## Exercise details
Each line from the one containing "road = g.build('driveway', m);" through the one containing "ed3, np.ones_like(ed)], -1).reshape(-1).astype(np.float32))" must be echoed exactly, endpoints included, and every other line omitted.

## Supplied material
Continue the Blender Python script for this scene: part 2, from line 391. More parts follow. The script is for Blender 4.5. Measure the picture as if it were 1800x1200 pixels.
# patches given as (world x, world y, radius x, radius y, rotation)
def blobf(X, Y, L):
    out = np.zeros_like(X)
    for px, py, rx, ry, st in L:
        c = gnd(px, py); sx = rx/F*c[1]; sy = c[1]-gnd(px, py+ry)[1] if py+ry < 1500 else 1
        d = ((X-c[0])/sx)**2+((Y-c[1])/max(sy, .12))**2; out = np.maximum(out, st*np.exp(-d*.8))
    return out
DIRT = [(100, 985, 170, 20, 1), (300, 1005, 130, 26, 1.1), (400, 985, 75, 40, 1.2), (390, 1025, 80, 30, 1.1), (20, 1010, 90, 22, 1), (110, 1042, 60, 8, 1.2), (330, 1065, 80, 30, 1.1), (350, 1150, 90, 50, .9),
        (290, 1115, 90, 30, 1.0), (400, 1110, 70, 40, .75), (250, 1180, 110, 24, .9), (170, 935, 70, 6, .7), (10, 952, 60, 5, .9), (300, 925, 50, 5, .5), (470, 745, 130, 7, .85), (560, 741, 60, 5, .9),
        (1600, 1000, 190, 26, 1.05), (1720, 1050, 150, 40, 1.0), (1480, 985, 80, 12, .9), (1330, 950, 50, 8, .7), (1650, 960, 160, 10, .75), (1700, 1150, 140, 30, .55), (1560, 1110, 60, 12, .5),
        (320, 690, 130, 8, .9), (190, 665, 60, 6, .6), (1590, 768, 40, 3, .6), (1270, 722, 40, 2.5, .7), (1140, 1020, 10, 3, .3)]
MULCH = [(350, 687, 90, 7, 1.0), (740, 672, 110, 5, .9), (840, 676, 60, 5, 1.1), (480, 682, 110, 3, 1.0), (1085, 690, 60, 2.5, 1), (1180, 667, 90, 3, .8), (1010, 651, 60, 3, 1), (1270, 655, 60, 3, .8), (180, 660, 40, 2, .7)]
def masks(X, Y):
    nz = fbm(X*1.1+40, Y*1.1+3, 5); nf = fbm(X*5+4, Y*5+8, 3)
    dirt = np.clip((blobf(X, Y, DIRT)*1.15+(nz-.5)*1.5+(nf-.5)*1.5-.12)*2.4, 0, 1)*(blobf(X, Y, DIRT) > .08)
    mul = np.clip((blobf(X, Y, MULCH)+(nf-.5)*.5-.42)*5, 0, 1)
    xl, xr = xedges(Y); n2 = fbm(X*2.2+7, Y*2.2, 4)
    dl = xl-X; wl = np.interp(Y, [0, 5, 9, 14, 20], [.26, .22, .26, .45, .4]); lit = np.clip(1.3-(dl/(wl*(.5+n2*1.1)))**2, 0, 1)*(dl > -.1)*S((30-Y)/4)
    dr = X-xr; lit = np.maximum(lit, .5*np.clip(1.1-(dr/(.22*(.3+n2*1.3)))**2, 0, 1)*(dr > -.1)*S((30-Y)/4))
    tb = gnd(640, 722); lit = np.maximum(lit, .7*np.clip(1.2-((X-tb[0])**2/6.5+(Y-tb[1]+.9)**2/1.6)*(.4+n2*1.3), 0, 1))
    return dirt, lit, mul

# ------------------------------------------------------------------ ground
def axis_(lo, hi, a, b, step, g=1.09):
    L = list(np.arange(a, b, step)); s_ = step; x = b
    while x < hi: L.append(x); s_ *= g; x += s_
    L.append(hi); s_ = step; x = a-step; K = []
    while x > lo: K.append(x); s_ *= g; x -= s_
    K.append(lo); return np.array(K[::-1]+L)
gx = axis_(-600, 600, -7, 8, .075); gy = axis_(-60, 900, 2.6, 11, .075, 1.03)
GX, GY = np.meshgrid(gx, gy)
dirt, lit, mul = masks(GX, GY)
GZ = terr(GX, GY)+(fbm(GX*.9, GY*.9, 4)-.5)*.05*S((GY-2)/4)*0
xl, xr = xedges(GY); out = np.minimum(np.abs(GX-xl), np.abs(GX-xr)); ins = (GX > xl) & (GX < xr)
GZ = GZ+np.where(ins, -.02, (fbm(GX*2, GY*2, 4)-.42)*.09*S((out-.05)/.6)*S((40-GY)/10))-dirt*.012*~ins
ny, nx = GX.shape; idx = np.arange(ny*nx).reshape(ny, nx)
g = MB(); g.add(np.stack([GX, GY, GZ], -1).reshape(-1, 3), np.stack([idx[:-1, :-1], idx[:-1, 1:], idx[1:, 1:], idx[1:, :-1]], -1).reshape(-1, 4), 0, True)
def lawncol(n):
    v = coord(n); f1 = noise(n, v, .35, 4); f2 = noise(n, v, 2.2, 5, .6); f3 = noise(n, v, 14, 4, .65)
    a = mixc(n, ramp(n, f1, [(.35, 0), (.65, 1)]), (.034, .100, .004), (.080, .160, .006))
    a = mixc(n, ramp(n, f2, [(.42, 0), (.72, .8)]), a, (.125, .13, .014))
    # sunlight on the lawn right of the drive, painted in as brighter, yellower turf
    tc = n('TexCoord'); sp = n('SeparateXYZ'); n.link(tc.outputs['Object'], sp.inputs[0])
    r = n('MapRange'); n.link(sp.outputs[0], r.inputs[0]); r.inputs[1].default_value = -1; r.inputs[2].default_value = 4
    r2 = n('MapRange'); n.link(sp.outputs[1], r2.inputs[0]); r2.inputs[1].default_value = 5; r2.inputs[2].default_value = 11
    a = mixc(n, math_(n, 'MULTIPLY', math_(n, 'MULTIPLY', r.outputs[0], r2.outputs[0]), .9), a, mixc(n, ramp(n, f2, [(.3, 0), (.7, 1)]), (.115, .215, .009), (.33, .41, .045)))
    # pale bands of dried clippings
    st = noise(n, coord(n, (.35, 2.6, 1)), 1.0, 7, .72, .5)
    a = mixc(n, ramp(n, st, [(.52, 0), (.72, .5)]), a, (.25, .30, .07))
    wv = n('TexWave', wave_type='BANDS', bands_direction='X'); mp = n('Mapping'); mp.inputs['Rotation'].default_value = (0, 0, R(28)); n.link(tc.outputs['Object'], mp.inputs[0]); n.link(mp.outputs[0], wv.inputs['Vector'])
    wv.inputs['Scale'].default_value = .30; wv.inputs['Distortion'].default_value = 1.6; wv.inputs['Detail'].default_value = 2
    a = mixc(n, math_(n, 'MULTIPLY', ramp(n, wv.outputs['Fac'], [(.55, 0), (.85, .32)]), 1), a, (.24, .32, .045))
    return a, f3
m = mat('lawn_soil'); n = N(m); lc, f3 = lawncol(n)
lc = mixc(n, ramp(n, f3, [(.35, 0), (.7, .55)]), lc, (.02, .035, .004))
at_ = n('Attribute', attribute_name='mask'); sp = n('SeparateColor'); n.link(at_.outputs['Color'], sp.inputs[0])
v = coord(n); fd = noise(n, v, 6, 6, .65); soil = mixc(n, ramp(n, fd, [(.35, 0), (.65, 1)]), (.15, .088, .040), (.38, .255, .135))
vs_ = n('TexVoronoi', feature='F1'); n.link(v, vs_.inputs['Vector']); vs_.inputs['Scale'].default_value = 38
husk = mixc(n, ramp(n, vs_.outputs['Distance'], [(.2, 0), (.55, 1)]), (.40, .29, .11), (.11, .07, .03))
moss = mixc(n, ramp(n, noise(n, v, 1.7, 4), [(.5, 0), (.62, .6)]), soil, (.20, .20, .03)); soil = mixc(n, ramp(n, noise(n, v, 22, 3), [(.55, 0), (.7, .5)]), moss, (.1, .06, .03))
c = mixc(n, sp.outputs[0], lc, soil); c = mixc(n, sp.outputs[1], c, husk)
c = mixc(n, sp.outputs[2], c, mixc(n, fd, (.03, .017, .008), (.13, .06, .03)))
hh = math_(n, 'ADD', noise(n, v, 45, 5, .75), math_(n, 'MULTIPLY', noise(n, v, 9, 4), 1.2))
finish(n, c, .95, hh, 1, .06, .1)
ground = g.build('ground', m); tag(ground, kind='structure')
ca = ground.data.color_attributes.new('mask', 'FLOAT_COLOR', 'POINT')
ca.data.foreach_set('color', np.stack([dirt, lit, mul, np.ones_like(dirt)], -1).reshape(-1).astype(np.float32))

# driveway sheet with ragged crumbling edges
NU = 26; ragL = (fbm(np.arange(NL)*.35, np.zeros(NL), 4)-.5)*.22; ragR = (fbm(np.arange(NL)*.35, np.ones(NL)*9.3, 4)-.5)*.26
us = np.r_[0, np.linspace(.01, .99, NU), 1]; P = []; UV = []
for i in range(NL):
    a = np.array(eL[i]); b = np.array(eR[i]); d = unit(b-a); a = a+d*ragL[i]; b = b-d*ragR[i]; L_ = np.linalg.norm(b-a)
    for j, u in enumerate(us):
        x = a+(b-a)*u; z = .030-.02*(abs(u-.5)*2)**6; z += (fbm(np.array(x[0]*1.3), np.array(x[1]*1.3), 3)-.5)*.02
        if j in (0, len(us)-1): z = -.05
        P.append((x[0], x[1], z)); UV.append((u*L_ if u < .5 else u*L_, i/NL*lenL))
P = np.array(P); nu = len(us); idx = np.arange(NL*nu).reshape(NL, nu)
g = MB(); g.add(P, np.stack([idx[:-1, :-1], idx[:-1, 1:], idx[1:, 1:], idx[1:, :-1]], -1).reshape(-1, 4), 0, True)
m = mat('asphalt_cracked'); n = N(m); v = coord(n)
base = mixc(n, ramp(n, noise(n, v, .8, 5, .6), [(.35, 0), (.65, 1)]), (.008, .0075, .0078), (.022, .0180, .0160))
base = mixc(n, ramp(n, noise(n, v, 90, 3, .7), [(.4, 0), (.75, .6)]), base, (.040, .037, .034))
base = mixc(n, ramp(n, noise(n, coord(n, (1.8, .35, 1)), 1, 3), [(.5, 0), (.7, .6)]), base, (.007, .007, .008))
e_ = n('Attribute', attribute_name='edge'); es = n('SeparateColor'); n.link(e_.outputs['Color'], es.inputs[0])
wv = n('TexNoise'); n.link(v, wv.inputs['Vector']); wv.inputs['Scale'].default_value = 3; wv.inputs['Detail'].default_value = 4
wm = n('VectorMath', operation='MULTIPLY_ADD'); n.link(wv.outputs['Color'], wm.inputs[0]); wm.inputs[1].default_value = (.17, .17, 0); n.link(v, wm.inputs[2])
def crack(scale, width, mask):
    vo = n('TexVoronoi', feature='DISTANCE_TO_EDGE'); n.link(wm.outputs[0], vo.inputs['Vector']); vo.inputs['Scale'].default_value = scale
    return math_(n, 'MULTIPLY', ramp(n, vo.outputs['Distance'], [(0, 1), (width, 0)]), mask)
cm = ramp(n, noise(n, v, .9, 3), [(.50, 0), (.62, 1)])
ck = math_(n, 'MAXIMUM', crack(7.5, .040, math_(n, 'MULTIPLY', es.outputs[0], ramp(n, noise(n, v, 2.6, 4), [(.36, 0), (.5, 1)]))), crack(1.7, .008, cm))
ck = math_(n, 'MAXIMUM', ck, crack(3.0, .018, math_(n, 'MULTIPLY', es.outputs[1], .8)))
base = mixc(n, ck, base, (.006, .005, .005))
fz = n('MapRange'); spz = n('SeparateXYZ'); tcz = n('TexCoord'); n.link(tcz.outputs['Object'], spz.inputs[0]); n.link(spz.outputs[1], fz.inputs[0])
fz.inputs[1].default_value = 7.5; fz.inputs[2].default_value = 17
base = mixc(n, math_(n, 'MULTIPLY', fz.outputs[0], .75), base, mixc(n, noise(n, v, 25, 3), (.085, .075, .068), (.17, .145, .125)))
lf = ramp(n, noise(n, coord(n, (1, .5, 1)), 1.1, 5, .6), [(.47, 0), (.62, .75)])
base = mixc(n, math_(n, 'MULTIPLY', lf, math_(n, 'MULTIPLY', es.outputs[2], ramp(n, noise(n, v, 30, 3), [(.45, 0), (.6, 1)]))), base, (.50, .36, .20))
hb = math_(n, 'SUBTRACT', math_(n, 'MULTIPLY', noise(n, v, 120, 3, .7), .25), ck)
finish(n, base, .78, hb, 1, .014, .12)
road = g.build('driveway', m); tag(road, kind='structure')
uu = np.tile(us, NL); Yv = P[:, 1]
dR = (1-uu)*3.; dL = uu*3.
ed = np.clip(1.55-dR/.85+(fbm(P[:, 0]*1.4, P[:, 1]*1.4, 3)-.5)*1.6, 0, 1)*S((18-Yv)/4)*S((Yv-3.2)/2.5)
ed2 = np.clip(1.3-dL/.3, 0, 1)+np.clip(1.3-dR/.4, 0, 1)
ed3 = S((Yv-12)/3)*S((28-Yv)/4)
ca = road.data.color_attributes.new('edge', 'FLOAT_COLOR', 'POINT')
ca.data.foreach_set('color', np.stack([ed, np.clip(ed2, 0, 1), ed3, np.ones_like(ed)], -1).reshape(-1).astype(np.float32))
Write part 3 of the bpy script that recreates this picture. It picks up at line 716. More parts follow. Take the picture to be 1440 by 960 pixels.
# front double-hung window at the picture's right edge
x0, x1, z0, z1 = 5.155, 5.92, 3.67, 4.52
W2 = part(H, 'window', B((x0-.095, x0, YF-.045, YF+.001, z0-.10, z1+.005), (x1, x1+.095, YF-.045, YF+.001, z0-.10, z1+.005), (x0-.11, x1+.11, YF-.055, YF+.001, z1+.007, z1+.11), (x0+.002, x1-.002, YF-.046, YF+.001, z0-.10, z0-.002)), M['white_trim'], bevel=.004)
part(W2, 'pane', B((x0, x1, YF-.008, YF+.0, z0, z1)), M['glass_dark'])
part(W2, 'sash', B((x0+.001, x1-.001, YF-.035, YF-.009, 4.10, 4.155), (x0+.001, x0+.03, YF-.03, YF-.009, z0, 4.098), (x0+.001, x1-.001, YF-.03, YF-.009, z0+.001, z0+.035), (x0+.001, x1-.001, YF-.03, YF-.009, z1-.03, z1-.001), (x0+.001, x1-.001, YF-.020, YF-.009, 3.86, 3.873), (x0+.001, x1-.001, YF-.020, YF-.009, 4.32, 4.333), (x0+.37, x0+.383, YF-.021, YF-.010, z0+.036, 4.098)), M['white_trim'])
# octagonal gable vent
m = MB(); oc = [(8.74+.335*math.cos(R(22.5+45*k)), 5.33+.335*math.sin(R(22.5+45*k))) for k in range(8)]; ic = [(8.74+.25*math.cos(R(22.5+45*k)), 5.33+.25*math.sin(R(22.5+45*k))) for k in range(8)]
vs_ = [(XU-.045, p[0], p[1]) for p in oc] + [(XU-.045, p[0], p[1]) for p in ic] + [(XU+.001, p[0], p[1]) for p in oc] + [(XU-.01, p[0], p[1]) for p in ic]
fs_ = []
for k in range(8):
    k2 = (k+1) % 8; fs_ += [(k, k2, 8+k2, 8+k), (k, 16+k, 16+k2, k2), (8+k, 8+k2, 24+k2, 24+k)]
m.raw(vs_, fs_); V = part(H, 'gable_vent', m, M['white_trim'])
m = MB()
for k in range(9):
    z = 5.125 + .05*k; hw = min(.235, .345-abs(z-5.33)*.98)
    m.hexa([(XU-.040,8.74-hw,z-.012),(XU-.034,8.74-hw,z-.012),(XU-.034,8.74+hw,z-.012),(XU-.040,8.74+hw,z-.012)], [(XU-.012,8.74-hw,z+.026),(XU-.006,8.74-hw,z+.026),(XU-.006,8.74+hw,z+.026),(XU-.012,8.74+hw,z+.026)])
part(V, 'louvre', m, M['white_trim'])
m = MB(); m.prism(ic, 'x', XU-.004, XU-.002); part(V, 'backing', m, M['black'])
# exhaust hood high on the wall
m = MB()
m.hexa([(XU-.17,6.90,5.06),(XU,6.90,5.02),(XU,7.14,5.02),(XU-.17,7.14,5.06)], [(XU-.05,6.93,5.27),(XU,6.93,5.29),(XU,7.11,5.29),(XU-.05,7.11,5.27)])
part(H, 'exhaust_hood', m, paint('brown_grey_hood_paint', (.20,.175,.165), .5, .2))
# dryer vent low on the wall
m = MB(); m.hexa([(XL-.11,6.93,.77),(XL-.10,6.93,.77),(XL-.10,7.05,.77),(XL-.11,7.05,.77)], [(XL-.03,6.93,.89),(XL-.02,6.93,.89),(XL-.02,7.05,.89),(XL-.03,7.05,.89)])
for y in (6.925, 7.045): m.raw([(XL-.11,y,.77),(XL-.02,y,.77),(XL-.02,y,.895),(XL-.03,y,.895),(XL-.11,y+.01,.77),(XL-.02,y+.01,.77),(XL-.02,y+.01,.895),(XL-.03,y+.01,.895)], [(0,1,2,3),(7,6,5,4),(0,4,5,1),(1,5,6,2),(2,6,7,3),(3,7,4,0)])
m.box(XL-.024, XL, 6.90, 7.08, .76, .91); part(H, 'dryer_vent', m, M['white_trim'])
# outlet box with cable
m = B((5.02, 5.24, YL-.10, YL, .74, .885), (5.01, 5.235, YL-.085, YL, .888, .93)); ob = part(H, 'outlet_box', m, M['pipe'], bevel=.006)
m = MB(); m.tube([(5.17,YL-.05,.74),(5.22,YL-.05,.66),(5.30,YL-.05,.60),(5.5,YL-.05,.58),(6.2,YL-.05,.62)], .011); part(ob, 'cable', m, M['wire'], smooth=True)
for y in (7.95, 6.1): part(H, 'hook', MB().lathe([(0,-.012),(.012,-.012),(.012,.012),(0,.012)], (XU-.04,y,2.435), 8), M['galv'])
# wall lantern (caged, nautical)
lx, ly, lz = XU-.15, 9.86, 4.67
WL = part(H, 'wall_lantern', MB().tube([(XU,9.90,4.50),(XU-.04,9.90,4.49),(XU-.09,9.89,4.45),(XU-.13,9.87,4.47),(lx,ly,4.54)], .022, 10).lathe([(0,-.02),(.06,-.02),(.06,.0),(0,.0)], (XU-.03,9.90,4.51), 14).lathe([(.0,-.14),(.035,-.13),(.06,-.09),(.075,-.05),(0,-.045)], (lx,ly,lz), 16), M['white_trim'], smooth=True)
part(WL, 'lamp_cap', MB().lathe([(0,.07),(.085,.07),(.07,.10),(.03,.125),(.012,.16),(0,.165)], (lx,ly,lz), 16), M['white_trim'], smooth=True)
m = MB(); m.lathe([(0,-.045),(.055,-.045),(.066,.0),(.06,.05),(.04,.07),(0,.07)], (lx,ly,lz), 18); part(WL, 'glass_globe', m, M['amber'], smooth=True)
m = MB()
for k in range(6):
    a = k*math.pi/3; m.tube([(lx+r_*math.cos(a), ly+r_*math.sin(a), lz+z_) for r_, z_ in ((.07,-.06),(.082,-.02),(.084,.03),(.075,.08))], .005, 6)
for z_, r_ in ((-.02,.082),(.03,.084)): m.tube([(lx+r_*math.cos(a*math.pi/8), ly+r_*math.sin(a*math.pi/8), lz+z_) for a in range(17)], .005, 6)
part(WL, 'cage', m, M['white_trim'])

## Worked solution
road = g.build('driveway', m); tag(road, kind='structure')
uu = np.tile(us, NL); Yv = P[:, 1]
dR = (1-uu)*3.; dL = uu*3.
ed = np.clip(1.55-dR/.85+(fbm(P[:, 0]*1.4, P[:, 1]*1.4, 3)-.5)*1.6, 0, 1)*S((18-Yv)/4)*S((Yv-3.2)/2.5)
ed2 = np.clip(1.3-dL/.3, 0, 1)+np.clip(1.3-dR/.4, 0, 1)
ed3 = S((Yv-12)/3)*S((28-Yv)/4)
ca = road.data.color_attributes.new('edge', 'FLOAT_COLOR', 'POINT')
ca.data.foreach_set('color', np.stack([ed, np.clip(ed2, 0, 1), ed3, np.ones_like(ed)], -1).reshape(-1).astype(np.float32))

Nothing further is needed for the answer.